Allison expects to spend the summer at his home in Ravinia recuperating from the effects of the prolonged undernourishment which affects the health of all political prisoners at Leavenworth. He says he will do all he can in behalf of the men still behind the bars. He will devote himself to literary work. A volume of poems written in prison will probably be published in the fall.

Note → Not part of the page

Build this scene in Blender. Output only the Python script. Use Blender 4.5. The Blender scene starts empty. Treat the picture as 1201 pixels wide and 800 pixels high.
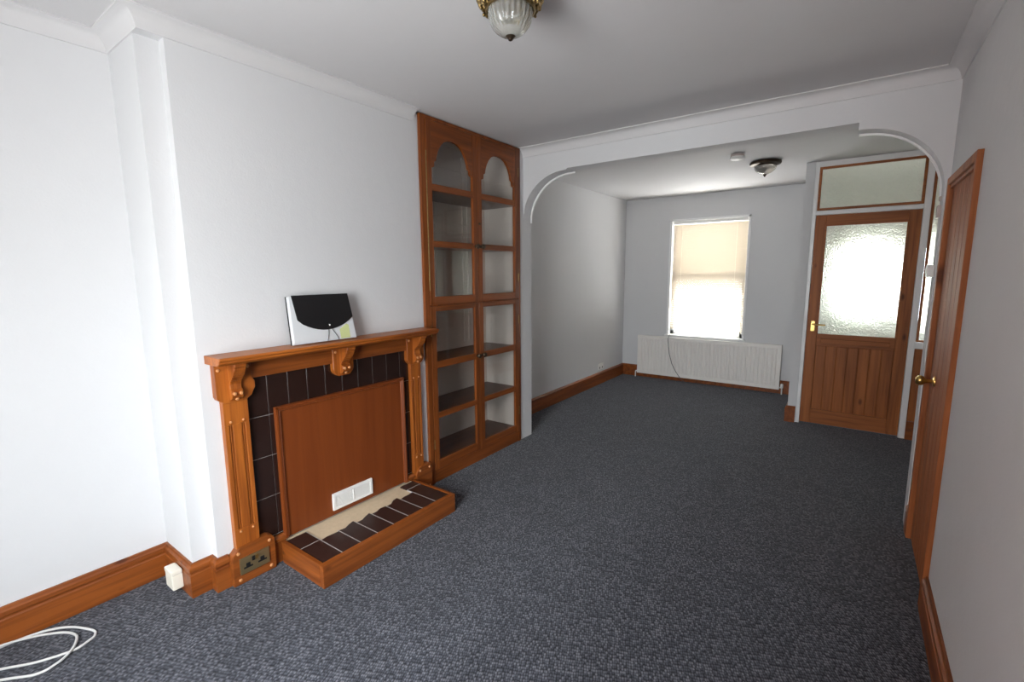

The Butte Daily Bulletin began in 1917 in reaction to the labor wars in Montana, the Speculator Mine fire killing 168 miners; IWW organizing, and the murder of IWW organizer Frank Little in Butte. Future Communist leader and IWW organizer William F. Dunne and R. Bruce Smith, president of the Butte Typographical Union published the paper as an outgrowth of a strike bulletin with the masthead reading, “We Preach the Class Struggle in the Interests of the Workers as a Class.” It became daily in August 1918 and in September 1818 officers raided their offices and arrested Dunne and Smith on sedition charges. An extremely combative revolutionary paper, while unaligned, it supported the struggles of the Left Wing in the SP, reflecting the large radical Irish working class of Butte also supported Ireland’s and the Bolshevik revolution, as well as the continued campaigns of the IWW locally and national as well as the issues in Butte. It ran until May 31, 1921.